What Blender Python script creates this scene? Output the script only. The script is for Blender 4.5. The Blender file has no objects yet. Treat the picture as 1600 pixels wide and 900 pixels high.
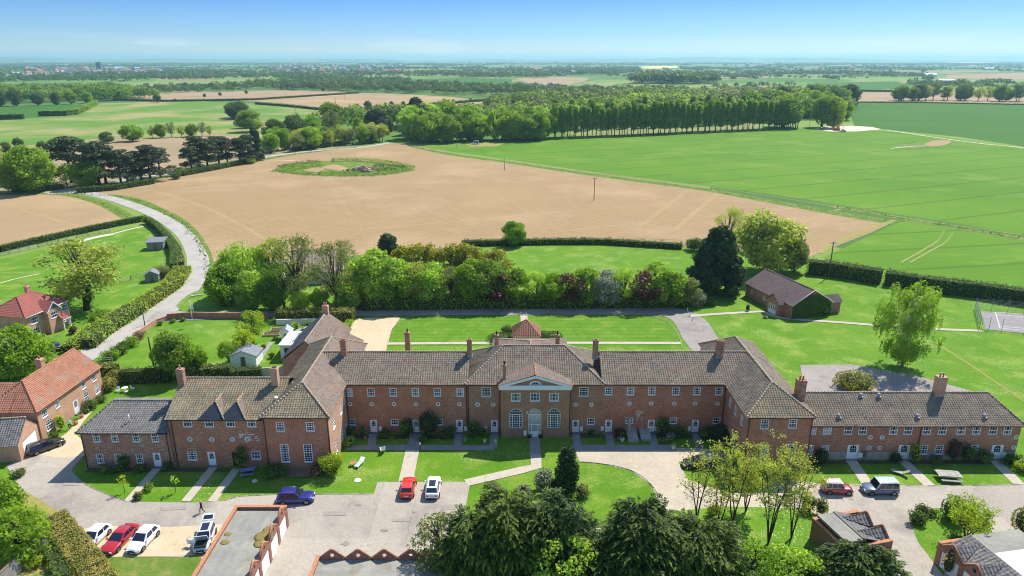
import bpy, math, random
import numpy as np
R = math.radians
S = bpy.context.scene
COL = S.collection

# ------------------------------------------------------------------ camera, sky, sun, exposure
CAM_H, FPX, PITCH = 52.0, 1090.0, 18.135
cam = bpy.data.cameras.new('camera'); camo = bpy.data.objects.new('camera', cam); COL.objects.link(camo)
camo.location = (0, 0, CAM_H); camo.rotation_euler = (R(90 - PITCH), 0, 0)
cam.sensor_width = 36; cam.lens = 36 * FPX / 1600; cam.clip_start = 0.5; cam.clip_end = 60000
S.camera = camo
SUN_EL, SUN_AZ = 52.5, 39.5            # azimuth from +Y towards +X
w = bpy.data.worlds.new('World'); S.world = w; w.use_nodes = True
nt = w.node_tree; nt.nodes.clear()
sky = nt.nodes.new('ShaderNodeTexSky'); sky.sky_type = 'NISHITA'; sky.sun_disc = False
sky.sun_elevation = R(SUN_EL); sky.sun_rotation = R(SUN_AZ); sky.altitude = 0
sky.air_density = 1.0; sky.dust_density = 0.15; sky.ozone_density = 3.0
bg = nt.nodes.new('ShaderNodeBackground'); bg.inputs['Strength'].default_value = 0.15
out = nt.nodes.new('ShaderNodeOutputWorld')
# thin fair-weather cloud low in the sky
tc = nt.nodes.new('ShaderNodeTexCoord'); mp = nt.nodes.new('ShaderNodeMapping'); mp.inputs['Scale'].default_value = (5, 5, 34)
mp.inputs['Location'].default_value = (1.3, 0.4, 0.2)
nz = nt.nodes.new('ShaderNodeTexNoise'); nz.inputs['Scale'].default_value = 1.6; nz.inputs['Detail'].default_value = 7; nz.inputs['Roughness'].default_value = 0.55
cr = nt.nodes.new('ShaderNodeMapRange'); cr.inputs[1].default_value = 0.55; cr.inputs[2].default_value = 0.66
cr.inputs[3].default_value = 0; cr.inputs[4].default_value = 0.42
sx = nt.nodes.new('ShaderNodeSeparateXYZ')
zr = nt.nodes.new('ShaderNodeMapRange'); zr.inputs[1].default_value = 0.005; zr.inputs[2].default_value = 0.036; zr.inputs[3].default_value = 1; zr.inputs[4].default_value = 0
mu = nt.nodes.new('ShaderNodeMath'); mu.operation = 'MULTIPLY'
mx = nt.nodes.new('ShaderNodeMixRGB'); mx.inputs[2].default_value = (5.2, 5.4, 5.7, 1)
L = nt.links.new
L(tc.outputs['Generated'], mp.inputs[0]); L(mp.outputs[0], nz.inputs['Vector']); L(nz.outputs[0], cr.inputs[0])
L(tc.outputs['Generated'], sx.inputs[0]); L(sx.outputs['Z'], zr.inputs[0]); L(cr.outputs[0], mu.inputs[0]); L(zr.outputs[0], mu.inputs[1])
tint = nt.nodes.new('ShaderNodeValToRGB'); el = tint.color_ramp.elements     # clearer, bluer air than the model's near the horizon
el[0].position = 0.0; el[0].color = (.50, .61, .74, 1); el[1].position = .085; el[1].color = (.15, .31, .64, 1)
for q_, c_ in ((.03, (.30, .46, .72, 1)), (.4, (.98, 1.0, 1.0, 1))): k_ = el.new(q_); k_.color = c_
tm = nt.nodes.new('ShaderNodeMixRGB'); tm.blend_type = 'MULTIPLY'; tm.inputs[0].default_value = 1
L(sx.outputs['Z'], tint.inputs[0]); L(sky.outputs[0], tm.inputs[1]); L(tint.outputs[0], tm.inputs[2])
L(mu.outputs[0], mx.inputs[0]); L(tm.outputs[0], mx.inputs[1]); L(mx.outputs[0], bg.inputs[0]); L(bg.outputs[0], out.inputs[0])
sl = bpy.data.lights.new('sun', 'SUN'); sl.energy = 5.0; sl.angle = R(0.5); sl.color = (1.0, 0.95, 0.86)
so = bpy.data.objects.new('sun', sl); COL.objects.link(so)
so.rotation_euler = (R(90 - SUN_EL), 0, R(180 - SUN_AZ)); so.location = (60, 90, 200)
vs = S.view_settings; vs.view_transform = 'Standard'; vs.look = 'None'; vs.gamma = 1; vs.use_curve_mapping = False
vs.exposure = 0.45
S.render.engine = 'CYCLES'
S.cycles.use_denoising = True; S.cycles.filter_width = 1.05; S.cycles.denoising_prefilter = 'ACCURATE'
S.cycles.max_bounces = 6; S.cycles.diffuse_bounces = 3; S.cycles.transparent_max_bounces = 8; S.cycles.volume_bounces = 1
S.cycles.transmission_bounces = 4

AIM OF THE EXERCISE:
Transcribe the whole listing, character for character, but not its images.

OUTPUT FOR THIS EXERCISE:
What Blender Python script creates this scene? Output the script only. The script is for Blender 4.5. The Blender file has no objects yet. Treat the picture as 1600 pixels wide and 900 pixels high.
import bpy, math, random
import numpy as np
R = math.radians
S = bpy.context.scene
COL = S.collection

# ------------------------------------------------------------------ camera, sky, sun, exposure
CAM_H, FPX, PITCH = 52.0, 1090.0, 18.135
cam = bpy.data.cameras.new('camera'); camo = bpy.data.objects.new('camera', cam); COL.objects.link(camo)
camo.location = (0, 0, CAM_H); camo.rotation_euler = (R(90 - PITCH), 0, 0)
cam.sensor_width = 36; cam.lens = 36 * FPX / 1600; cam.clip_start = 0.5; cam.clip_end = 60000
S.camera = camo
SUN_EL, SUN_AZ = 52.5, 39.5            # azimuth from +Y towards +X
w = bpy.data.worlds.new('World'); S.world = w; w.use_nodes = True
nt = w.node_tree; nt.nodes.clear()
sky = nt.nodes.new('ShaderNodeTexSky'); sky.sky_type = 'NISHITA'; sky.sun_disc = False
sky.sun_elevation = R(SUN_EL); sky.sun_rotation = R(SUN_AZ); sky.altitude = 0
sky.air_density = 1.0; sky.dust_density = 0.15; sky.ozone_density = 3.0
bg = nt.nodes.new('ShaderNodeBackground'); bg.inputs['Strength'].default_value = 0.15
out = nt.nodes.new('ShaderNodeOutputWorld')
# thin fair-weather cloud low in the sky
tc = nt.nodes.new('ShaderNodeTexCoord'); mp = nt.nodes.new('ShaderNodeMapping'); mp.inputs['Scale'].default_value = (5, 5, 34)
mp.inputs['Location'].default_value = (1.3, 0.4, 0.2)
nz = nt.nodes.new('ShaderNodeTexNoise'); nz.inputs['Scale'].default_value = 1.6; nz.inputs['Detail'].default_value = 7; nz.inputs['Roughness'].default_value = 0.55
cr = nt.nodes.new('ShaderNodeMapRange'); cr.inputs[1].default_value = 0.55; cr.inputs[2].default_value = 0.66
cr.inputs[3].default_value = 0; cr.inputs[4].default_value = 0.42
sx = nt.nodes.new('ShaderNodeSeparateXYZ')
zr = nt.nodes.new('ShaderNodeMapRange'); zr.inputs[1].default_value = 0.005; zr.inputs[2].default_value = 0.036; zr.inputs[3].default_value = 1; zr.inputs[4].default_value = 0
mu = nt.nodes.new('ShaderNodeMath'); mu.operation = 'MULTIPLY'
mx = nt.nodes.new('ShaderNodeMixRGB'); mx.inputs[2].default_value = (5.2, 5.4, 5.7, 1)
L = nt.links.new
L(tc.outputs['Generated'], mp.inputs[0]); L(mp.outputs[0], nz.inputs['Vector']); L(nz.outputs[0], cr.inputs[0])
L(tc.outputs['Generated'], sx.inputs[0]); L(sx.outputs['Z'], zr.inputs[0]); L(cr.outputs[0], mu.inputs[0]); L(zr.outputs[0], mu.inputs[1])
tint = nt.nodes.new('ShaderNodeValToRGB'); el = tint.color_ramp.elements     # clearer, bluer air than the model's near the horizon
el[0].position = 0.0; el[0].color = (.50, .61, .74, 1); el[1].position = .085; el[1].color = (.15, .31, .64, 1)
for q_, c_ in ((.03, (.30, .46, .72, 1)), (.4, (.98, 1.0, 1.0, 1))): k_ = el.new(q_); k_.color = c_
tm = nt.nodes.new('ShaderNodeMixRGB'); tm.blend_type = 'MULTIPLY'; tm.inputs[0].default_value = 1
L(sx.outputs['Z'], tint.inputs[0]); L(sky.outputs[0], tm.inputs[1]); L(tint.outputs[0], tm.inputs[2])
L(mu.outputs[0], mx.inputs[0]); L(tm.outputs[0], mx.inputs[1]); L(mx.outputs[0], bg.inputs[0]); L(bg.outputs[0], out.inputs[0])
sl = bpy.data.lights.new('sun', 'SUN'); sl.energy = 5.0; sl.angle = R(0.5); sl.color = (1.0, 0.95, 0.86)
so = bpy.data.objects.new('sun', sl); COL.objects.link(so)
so.rotation_euler = (R(90 - SUN_EL), 0, R(180 - SUN_AZ)); so.location = (60, 90, 200)
vs = S.view_settings; vs.view_transform = 'Standard'; vs.look = 'None'; vs.gamma = 1; vs.use_curve_mapping = False
vs.exposure = 0.45
S.render.engine = 'CYCLES'
S.cycles.use_denoising = True; S.cycles.filter_width = 1.05; S.cycles.denoising_prefilter = 'ACCURATE'
S.cycles.max_bounces = 6; S.cycles.diffuse_bounces = 3; S.cycles.transparent_max_bounces = 8; S.cycles.volume_bounces = 1
S.cycles.transmission_bounces = 4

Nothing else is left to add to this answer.